Schimpfwort des Monats

Die Autoren der Streitschriften pflegten eine starke und sehr bildhafte Sprache. In einer Zeit, in der die Alphabetisierungsrate sehr niedrig lag, war es ein probates Mittel, den Gegner durch Beschimpfung wirksam und einprägsam zu charakterisieren und zu beschreiben, um so die eigene inhaltliche Argumentation zu verstärken. Die polemische Sprache ist auch als Ausdruck der starken inneren Beteiligung der Kontrahenten zu verstehen. An dieser Stelle werden einzelne Invektiven aus dem Schriftencorpus im Zitat nachgewiesen und erläutert.

Plauderer

... aber einen solchen Man findet Flacius an Philippo Melanthone nicht, sondern der Geist vnd die weisheit, die in jme ist, die ist vielen fromen vnd gelerten Leuten kundlich vnd werden derselbigen seine Bücher bey allen vnsern nachkomen ein ewiges zeugnus sein, wie seer auch der plauderer dawider geifert... Wittenberger Studenten, Wider die Verfälschung der Definition des Evangelii, 1559, unsere Ausgabe Bd. 4, Nr. 3, 92, 14-18.

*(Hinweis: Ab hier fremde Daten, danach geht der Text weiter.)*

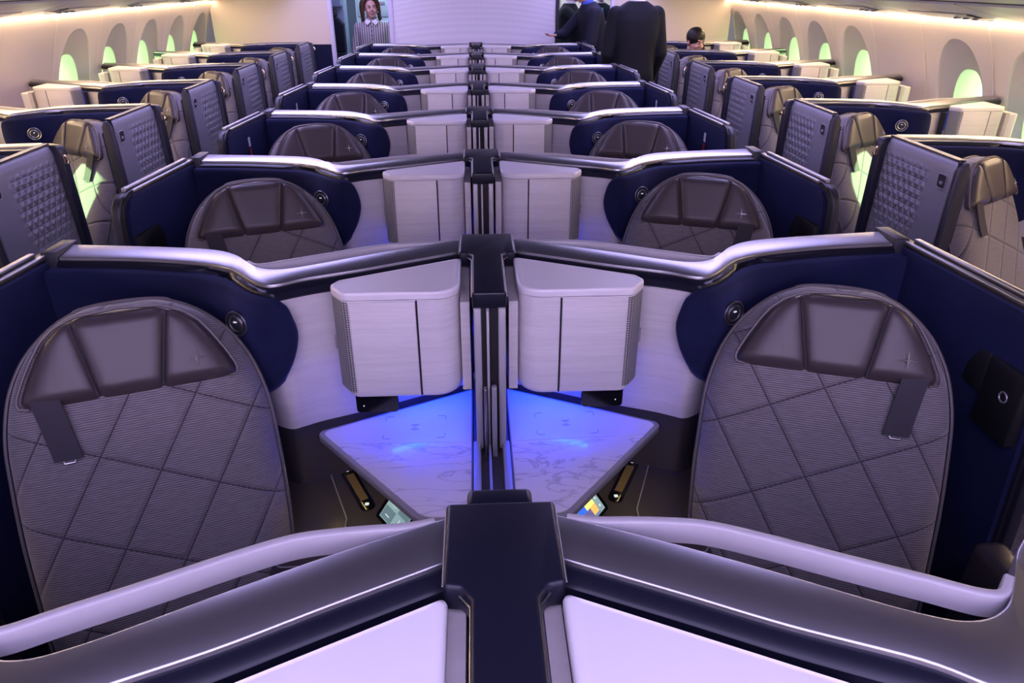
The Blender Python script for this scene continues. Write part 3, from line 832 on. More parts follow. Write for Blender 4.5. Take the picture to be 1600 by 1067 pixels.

Die Wittenberger Studenten verteidigen empört ihren Lehrer Melanchthon gegen Anwürfe des Matthias Flacius Illyricus. Die Werke Melanchthons haben nach Auffassung seiner Schüler Ewigkeitswert, der von Flacius in keiner Weise ernsthaft beeinträchtigt werden kann. Sie nennen den Illyrer einen Plauderer, d. h. einen unverständigen Schwätzer; "garrulus" lautet die lateinische Entsprechung, die sich unter den Belegen im Grimmschen Wörterbuch findet. Es steht demnach weniger der unterhaltende Aspekt des Plauderns im Vordergrund, sondern vielmehr das Moment der Gedankenlosigkeit, wobei durchaus auch Boshaftigkeit und Missgunst mitschwingen können.

Vgl. Art. Plauderer, in: DWb 13, 1927; Art. plaudern, in: DWb 13, 1928-1930.